Really? Or do you have 20 minutes but assume “real” workouts need an hour?

What’s the real first principle of fitness?

“Move regularly and consistently.”

Now you can design micro workouts, walk while on calls, or stretch while watching TV.

Assumption destroyed. Excuse removed.

Pitfalls to Avoid

  1. Thinking it’s just theory – This isn’t philosophy class. You’re building something new—starting from truth.
  2. Confusing first principles with stubbornness – You’re not ignoring others. You’re just asking if their path still makes sense.
  3. Getting stuck in analysis – This is a tool for clarity, not overthinking. Once you hit bedrock, build back fast.
  4. Doing it alone when you shouldn’t – First principles can challenge norms. If you’re in a team or org, bring others into the process—or prepare to explain your thinking clearly.

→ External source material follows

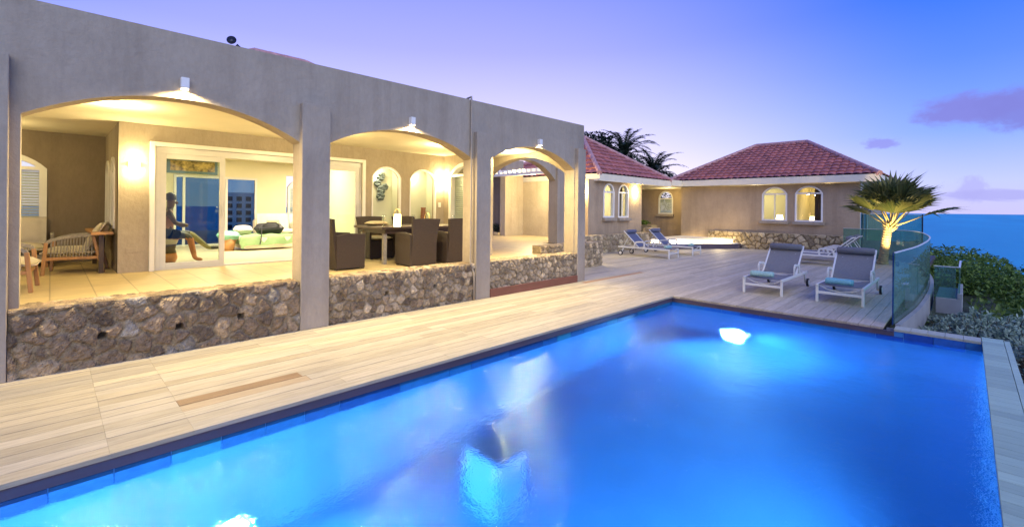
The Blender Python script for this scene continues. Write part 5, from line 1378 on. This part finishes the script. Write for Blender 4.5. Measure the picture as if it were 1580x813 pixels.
# trunk and greenery in the recess planter, and courtyard plants
rt = thing('recess_tree', 'slim brown tree trunk standing in the stone planter by the wing', 'tree', (-12.0, 21.3, .85)); MB().tube([(-12.0, 21.3, .8), (-11.98, 21.3, 1.8), (-12.05, 21.32, 2.68)], [.17, .14, .15], 10).build('trunk', M['barkdark'], rt, smooth=True)
lf = MB(); leaf_quads(lf, (-11.8, 21.25, .95), (.5, .25, .14), 260, .06, random.Random(2), .8); lf.build('foliage', M['leaf'], rt)
def small_plant(x, y, z, seed, lab, h=.4):
    t = thing('bedding_plant', lab, 'plant', (x, y, z), group='small plants in the flower bed'); lf = MB(); leaf_quads(lf, (0, 0, h * .55), (.22, .2, h * .45), 150, .055, random.Random(seed), .4); lf.build('foliage', M['leafdark'], t, local=True); MB().tube([(0, 0, 0), (.02, 0, h * .6)], .012, 5).build('stem', M['barkdark'], t, local=True)
small_plant(-14.9, 13.05, .6, 1, 'leafy plant in the middle of the courtyard flower bed', .5); small_plant(-14.5, 13.05, .6, 2, 'leafy plant right of centre in courtyard flower bed', .45); small_plant(-13.9, 13.05, .6, 3, 'leafy plant at right end of courtyard flower bed', .4)

# hotel set beyond the far glass door in place of its reflection there
ht = thing('hotel_reflection_block', 'distant grey hotel block with grid of dark windows standing in for a reflection in the glass doors', 'building', (-74, 27, 0))
FH = Frame((-78, 18, -6), Vector((.28, .96, 0)), Vector((.96, -.28, 0)))
hb = MB(); hb.prism([(0, -4), (7.6, -4), (7.6, 9.6), (0, 9.6)], lambda u, z: FH(u, -8, z), lambda u, z: FH(u, 0, z)); hb.build('block', M['hotel'], ht)
for i in range(6):
    for j in range(8):
        w = MB(); w.prism([(.45 + i * 1.2, 1.0 + j * 1.05), (1.15 + i * 1.2, 1.0 + j * 1.05), (1.15 + i * 1.2, 1.65 + j * 1.05), (.45 + i * 1.2, 1.65 + j * 1.05)], lambda u, z: FH(u, .005, z), lambda u, z: FH(u, .05, z)); w.build('window', M['hotelwin'], ht)

# ================================================================== CAMERA
f_px, cxp, cyp, th, yaw = 707.0, 790.0, 322.1, R(0.57), R(44.8)
Fw = Vector((-math.sin(yaw), math.cos(yaw), 0)); Rt = Vector((math.cos(yaw), math.sin(yaw), 0)); Up = Vector((0, 0, 1))
Xc = Rt * math.cos(th) + Up * math.sin(th); Yc = -Rt * math.sin(th) + Up * math.cos(th); Zc = -Fw
mw = Matrix(((Xc.x, Yc.x, Zc.x, 0), (Xc.y, Yc.y, Zc.y, 0), (Xc.z, Yc.z, Zc.z, 1.6), (0, 0, 0, 1)))
cam = D.cameras.new('camera'); co = D.objects.new('camera', cam); COL.objects.link(co); co.matrix_world = mw
cam.lens = 36 * f_px / 1580; cam.sensor_width = 36; cam.shift_y = -(406.5 - cyp) / 1580; cam.clip_start = .05; cam.clip_end = 60000
scene.camera = co

# ================================================================== WORLD AND DUSK LIGHT
wd = D.worlds.new('World'); scene.world = wd; wd.use_nodes = True
nt = wd.node_tree; bgn = nt.nodes['Background']
geo = N(nt, 'ShaderNodeTexCoord'); sep = N(nt, 'ShaderNodeSeparateXYZ'); nt.links.new(geo.outputs['Generated'], sep.inputs[0])
def math_(op, a, b=None, clamp=False):
    n = N(nt, 'ShaderNodeMath', operation=op); n.use_clamp = clamp
    for i, q in enumerate((a, b)):
        if q is None: continue
        if isinstance(q, (int, float)): n.inputs[i].default_value = q
        else: nt.links.new(q, n.inputs[i])
    return n.outputs[0]
def dotv(v):
    n = N(nt, 'ShaderNodeVectorMath', operation='DOT_PRODUCT'); nt.links.new(geo.outputs['Generated'], n.inputs[0]); n.inputs[1].default_value = v; return n.outputs['Value']
z = sep.outputs['Z']
GL = Vector((-.84, .54, 0)).normalized()          # where the afterglow stands
glow_stops = [(0.0, (.92, .78, .86)), (.07, (.86, .77, .97)), (.19, (.55, .55, 1.0)), (.32, (.34, .36, .99)), (.6, (.10, .17, .8)), (1, (.05, .1, .6))]
away_stops = [(0.0, (.50, .48, .80)), (.05, (.44, .50, .87)), (.13, (.20, .34, .93)), (.24, (.09, .22, .92)), (.34, (.03, .15, .88)), (.6, (.02, .1, .7)), (1, (.03, .09, .6))]
rg = ramp(nt, math_('MAXIMUM', z, 0.0), glow_stops); ra = ramp(nt, math_('MAXIMUM', z, 0.0), away_stops)
az = dotv(GL); mr = N(nt, 'ShaderNodeMapRange'); mr.interpolation_type = 'SMOOTHSTEP'; nt.links.new(az, mr.inputs['Value']); mr.inputs['From Min'].default_value = .52; mr.inputs['From Max'].default_value = .98
mix = N(nt, 'ShaderNodeMix', data_type='RGBA'); nt.links.new(mr.outputs[0], mix.inputs[0]); nt.links.new(ra.outputs['Color'], mix.inputs[6]); nt.links.new(rg.outputs['Color'], mix.inputs[7])
cur = mix.outputs[2]
# clouds standing at fixed places in the sky
def cloud(cur, d, su, sv, col, seed, scale=5, lo=.45, hi=.7, amount=1.0):
    d = Vector(d).normalized(); u = d.cross(Vector((0, 0, 1))).normalized(); v = u.cross(d).normalized()
    a = math_('DIVIDE', dotv(u), su); b = math_('DIVIDE', dotv(v), sv)
    r2 = math_('SQRT', math_('ADD', math_('MULTIPLY', a, a), math_('MULTIPLY', b, b)))
    cmb = N(nt, 'ShaderNodeCombineXYZ'); nt.links.new(math_('MULTIPLY', a, 1.2), cmb.inputs[0]); nt.links.new(math_('MULTIPLY', b, .9), cmb.inputs[1]); cmb.inputs[2].default_value = seed
    n = noise(nt, scale, 6, cmb.outputs[0], .6)
    mask = math_('SUBTRACT', math_('ADD', math_('MULTIPLY', n.outputs['Fac'], 1.1), .45), r2)
    s = N(nt, 'ShaderNodeMapRange'); s.interpolation_type = 'SMOOTHSTEP'; nt.links.new(mask, s.inputs['Value']); s.inputs['From Min'].default_value = .0; s.inputs['From Max'].default_value = .55; s.inputs['To Max'].default_value = amount
    front = math_('GREATER_THAN', dotv(d), 0.0)
    m = N(nt, 'ShaderNodeMix', data_type='RGBA'); nt.links.new(math_('MULTIPLY', s.outputs[0], front), m.inputs[0]); nt.links.new(cur, m.inputs[6]); m.inputs[7].default_value = (*col, 1); return m.outputs[2]
def pdir(px, py):
    u = px - cxp; v = py - cyp; a = (u * math.cos(th) + v * math.sin(th)) / f_px; b = -(-u * math.sin(th) + v * math.cos(th)) / f_px
    return (Fw + Rt * a + Up * b).normalized()
cur = cloud(cur, pdir(1500, 168), .085, .03, (.18, .18, .58), 1.3, 2.2, amount=.9)
cur = cloud(cur, pdir(1590, 165), .07, .04, (.17, .18, .58), 4.1, 2.2, amount=.9)
cur = cloud(cur, pdir(1359, 222), .03, .012, (.22, .22, .66), 7.7, 2.2, amount=.75)
cur = cloud(cur, pdir(1500, 292), .022, .024, (.36, .37, .76), 2.2, 2.2, amount=.8)
cur = cloud(cur, pdir(1535, 301), .085, .011, (.34, .35, .74), 9.2, 2.2, amount=.85)
sky = N(nt, 'ShaderNodeTexSky', sky_type='NISHITA'); sky.sun_disc = False; sky.sun_elevation = R(1.0); sky.sun_rotation = R(-48); sky.altitude = 40
addn = N(nt, 'ShaderNodeMix', data_type='RGBA', blend_type='ADD'); addn.inputs[0].default_value = .012
nt.links.new(cur, addn.inputs[6]); nt.links.new(sky.outputs[0], addn.inputs[7])
nt.links.new(addn.outputs[2], bgn.inputs['Color']); bgn.inputs['Strength'].default_value = 1.0
sun = D.lights.new('sun', 'SUN'); sun.energy = 1.5; sun.angle = R(60); sun.color = (.97, .98, .93); so_ = D.objects.new('sun', sun); COL.objects.link(so_); so_.rotation_euler = (Vector((-.75, .35, -.6))).to_track_quat('-Z', 'Y').to_euler()

# ================================================================== RENDER SETTINGS
scene.view_settings.view_transform = 'Standard'; scene.view_settings.look = 'None'; scene.view_settings.exposure = 0.36; scene.view_settings.gamma = 1
cy = scene.cycles; cy.use_denoising = True
try: cy.denoiser = 'OPENIMAGEDENOISE'
except Exception: pass
cy.max_bounces = 8; cy.diffuse_bounces = 3; cy.glossy_bounces = 3; cy.transmission_bounces = 4; cy.transparent_max_bounces = 16; cy.caustics_reflective = False; cy.caustics_refractive = False
cy.sample_clamp_indirect = 4.0; cy.use_adaptive_sampling = True; cy.adaptive_threshold = .02
for o in D.objects:
    if '_loc' in o: del o['_loc']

My Take: From “Assume” to “Suspect and Conclude”

Here’s how I integrate first principles into my own thinking:

I avoid the word “assume” when solving problems.

Instead, I say:

  • “I suspect this is true…”
  • “I’ve concluded based on X evidence…”

That small shift keeps me honest.

It forces me to ask “Why?” over and over—until I reach a truth I can trust.
From there, I build back up with intention—not imitation.

It’s not fast. But it’s solid. And in business, that wins.

Action Steps

Want to try this today?

  1. Pick one problem—personal or professional.
  2. List your assumptions.
  3. Ask “What must be true?”
  4. Break it down into first principles.
  5. Rebuild a solution from scratch.

Test. Adjust. Repeat.

That’s first principles thinking in action.

Final Thought: Better Questions. Better Answers.

You don’t need more information. You need clearer thinking.

And that means stepping away from what everyone else is doing…
And asking:

“What’s really true here?”
“What are the raw ingredients?”
“If I were starting from zero, what would I do?”

That’s how you stop repeating the past…
And start creating something better.

That’s first principles.
And that’s how to think like a builder—not just a borrower.